**** RECORDS TO USE

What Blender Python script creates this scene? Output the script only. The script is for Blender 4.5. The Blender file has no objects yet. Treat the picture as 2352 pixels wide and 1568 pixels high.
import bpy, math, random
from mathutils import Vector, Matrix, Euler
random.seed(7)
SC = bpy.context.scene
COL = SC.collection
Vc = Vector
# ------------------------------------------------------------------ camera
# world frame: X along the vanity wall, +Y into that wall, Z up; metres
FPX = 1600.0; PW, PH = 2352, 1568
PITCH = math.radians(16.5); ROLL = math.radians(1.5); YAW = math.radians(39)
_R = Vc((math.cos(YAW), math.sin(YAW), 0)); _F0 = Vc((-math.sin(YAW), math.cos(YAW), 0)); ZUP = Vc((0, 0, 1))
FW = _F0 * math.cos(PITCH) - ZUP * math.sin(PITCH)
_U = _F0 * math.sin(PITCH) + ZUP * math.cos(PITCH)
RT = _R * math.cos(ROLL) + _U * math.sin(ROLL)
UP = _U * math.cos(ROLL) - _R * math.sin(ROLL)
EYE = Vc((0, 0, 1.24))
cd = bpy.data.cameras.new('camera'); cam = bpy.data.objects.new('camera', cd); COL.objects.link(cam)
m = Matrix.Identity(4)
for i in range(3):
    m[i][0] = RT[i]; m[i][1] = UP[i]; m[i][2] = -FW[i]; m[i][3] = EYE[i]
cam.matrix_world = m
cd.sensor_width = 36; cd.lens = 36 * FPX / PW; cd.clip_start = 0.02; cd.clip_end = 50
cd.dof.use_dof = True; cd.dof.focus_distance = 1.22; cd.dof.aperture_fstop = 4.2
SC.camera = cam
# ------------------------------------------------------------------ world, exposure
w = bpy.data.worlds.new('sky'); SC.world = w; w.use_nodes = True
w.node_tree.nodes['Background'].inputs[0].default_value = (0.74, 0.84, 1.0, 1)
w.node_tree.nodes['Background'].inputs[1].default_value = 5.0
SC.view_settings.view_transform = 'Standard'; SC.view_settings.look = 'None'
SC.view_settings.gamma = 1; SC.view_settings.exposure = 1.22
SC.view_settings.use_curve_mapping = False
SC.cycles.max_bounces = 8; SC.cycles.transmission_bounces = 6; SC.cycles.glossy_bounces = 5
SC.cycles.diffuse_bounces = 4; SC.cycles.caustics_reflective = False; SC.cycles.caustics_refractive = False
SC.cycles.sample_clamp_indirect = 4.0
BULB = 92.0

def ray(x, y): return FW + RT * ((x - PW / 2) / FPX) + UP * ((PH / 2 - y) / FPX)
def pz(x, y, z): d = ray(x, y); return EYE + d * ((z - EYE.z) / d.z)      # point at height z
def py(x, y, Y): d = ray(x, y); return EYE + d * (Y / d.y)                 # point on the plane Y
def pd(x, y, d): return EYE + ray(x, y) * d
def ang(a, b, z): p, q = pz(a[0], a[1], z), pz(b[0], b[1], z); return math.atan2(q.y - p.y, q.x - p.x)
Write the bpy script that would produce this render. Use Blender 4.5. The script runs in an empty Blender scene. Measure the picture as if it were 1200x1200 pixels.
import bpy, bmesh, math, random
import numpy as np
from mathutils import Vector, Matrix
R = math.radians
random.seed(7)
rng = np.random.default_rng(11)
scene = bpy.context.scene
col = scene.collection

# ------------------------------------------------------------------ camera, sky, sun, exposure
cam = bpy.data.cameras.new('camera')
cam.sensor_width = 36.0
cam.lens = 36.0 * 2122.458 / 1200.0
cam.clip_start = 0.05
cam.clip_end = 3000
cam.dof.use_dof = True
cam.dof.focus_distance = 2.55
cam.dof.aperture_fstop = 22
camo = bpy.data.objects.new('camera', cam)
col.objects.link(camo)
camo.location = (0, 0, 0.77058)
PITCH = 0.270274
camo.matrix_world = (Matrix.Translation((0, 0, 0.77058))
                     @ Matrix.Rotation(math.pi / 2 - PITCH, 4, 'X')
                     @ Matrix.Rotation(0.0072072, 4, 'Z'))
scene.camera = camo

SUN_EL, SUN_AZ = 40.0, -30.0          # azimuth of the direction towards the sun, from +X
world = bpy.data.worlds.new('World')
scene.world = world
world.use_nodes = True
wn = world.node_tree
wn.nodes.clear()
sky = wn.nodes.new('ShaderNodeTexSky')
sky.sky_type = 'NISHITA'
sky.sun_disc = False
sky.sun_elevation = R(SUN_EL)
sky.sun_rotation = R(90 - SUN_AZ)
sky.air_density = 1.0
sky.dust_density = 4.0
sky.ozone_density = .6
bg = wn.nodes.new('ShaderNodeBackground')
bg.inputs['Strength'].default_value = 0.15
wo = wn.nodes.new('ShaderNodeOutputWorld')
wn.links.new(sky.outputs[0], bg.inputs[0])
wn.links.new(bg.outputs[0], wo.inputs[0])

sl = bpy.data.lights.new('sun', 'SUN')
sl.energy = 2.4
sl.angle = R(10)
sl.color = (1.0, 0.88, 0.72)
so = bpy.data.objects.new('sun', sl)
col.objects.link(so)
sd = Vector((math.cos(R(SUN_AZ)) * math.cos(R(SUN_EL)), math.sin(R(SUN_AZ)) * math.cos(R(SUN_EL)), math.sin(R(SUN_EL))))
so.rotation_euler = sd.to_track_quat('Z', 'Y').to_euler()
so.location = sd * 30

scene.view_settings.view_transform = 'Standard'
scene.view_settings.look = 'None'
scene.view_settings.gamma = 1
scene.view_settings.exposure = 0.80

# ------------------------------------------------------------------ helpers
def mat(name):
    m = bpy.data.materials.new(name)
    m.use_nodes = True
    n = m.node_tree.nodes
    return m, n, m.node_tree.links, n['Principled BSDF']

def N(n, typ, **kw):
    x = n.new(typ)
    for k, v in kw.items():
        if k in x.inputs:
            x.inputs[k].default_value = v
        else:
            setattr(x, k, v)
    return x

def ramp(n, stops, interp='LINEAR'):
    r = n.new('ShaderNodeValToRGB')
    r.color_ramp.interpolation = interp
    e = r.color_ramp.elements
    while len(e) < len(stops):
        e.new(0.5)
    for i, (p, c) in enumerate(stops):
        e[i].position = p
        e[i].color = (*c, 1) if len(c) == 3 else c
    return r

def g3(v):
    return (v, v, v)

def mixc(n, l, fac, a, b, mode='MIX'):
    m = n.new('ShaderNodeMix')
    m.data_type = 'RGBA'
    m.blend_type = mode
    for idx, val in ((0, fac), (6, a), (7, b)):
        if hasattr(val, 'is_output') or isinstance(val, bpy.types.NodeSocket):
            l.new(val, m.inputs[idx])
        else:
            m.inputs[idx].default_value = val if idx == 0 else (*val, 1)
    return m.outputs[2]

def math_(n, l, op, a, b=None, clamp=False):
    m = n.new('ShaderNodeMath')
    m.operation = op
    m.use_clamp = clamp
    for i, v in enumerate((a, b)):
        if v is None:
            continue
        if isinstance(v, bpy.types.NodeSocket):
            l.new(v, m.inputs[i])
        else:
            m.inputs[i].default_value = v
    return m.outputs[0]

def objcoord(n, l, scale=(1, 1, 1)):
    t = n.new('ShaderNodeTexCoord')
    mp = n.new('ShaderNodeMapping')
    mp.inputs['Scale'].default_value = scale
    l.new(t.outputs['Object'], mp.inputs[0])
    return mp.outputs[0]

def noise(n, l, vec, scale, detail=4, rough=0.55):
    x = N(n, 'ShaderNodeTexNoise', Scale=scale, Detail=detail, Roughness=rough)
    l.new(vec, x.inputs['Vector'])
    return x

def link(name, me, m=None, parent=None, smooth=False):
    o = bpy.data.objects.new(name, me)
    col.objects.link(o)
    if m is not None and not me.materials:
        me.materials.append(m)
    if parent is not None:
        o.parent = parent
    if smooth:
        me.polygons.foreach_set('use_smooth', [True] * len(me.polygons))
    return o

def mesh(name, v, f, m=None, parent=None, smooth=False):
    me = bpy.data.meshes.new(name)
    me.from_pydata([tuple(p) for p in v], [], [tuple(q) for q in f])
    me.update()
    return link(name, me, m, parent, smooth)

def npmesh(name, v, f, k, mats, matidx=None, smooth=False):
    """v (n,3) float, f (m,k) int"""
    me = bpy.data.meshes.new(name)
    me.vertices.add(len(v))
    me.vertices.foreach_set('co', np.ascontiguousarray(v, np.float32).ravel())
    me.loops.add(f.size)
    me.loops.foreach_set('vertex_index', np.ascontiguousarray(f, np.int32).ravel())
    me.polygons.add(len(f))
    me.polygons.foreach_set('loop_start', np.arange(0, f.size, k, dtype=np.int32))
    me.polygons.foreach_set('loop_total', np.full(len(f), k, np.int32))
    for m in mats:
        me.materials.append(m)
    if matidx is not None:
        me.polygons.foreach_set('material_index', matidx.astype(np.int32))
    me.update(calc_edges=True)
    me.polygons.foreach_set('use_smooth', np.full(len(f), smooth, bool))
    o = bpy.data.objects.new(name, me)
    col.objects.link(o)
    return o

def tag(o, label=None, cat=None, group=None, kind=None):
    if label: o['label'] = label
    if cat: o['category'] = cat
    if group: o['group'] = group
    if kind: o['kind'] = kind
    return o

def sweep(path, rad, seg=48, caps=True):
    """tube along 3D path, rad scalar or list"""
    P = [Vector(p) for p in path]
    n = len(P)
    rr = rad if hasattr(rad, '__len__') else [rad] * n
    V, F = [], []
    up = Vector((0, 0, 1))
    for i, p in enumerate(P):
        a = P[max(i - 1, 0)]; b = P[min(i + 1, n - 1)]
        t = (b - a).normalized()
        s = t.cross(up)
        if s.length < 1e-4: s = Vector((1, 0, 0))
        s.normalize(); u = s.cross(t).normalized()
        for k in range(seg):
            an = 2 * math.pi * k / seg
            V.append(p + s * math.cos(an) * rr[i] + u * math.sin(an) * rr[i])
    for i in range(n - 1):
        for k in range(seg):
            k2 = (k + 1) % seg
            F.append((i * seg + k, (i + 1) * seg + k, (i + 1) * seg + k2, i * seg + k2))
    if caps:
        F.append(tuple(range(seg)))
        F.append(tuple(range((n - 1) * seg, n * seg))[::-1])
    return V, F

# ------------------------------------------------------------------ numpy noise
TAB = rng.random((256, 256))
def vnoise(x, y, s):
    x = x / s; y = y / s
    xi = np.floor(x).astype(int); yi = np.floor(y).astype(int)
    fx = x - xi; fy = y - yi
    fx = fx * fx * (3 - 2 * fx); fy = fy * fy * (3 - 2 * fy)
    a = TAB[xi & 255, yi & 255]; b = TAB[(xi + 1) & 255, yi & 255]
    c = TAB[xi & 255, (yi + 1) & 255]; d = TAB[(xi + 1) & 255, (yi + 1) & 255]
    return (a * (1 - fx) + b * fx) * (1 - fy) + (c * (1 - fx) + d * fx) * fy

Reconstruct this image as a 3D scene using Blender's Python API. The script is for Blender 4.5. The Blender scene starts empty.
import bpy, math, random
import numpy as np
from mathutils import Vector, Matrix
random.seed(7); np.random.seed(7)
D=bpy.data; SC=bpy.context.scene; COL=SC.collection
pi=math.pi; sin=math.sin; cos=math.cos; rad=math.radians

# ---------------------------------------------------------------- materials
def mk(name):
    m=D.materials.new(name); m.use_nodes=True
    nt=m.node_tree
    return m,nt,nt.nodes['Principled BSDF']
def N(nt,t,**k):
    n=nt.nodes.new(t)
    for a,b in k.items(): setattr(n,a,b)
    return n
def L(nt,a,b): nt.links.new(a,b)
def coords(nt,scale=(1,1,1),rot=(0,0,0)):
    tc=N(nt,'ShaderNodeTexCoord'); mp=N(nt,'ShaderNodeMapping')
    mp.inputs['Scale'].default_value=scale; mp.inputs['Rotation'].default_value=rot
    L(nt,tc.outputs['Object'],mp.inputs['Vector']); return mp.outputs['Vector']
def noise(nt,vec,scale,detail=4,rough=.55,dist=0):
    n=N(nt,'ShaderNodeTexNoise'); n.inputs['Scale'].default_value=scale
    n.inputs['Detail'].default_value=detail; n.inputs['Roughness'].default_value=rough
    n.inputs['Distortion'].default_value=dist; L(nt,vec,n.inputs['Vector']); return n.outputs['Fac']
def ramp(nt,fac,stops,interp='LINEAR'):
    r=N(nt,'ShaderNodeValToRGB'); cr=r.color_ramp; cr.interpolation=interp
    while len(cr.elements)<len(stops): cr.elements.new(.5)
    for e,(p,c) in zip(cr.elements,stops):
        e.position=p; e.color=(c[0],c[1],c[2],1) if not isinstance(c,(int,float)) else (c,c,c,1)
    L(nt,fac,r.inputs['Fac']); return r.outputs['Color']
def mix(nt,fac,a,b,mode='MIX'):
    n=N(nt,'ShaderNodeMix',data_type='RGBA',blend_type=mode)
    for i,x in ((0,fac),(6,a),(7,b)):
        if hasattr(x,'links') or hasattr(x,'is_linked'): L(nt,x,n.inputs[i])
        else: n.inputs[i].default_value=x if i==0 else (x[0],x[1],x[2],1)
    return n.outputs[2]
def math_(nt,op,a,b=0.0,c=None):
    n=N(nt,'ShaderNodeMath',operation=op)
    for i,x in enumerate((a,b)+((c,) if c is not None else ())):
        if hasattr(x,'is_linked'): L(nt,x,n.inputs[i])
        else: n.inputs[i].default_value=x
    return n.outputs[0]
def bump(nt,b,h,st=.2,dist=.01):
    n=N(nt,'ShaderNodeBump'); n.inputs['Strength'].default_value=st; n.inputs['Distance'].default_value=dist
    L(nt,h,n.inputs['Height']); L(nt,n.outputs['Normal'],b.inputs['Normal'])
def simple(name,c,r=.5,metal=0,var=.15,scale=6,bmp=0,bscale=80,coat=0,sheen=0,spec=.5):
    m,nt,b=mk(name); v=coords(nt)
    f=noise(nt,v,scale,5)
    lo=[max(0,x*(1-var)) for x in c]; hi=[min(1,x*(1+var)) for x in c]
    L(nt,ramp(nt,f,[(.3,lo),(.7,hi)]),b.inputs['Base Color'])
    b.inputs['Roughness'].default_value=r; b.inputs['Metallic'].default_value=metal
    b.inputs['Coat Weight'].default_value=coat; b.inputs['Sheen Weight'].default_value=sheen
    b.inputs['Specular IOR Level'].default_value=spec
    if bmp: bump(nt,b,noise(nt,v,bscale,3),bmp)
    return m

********

_TASK DETAILS_
Go back over the listing above and copy exactly the lines that begin at the line with "Reconstruct this image" and stop after the line with "pi=math.pi; sin=math.sin; cos=math.cos;"; leave out every other line.

_RESULT OF THIS TASK_
Reconstruct this image as a 3D scene using Blender's Python API. The script is for Blender 4.5. The Blender scene starts empty.
import bpy, math, random
import numpy as np
from mathutils import Vector, Matrix
random.seed(7); np.random.seed(7)
D=bpy.data; SC=bpy.context.scene; COL=SC.collection
pi=math.pi; sin=math.sin; cos=math.cos; rad=math.radians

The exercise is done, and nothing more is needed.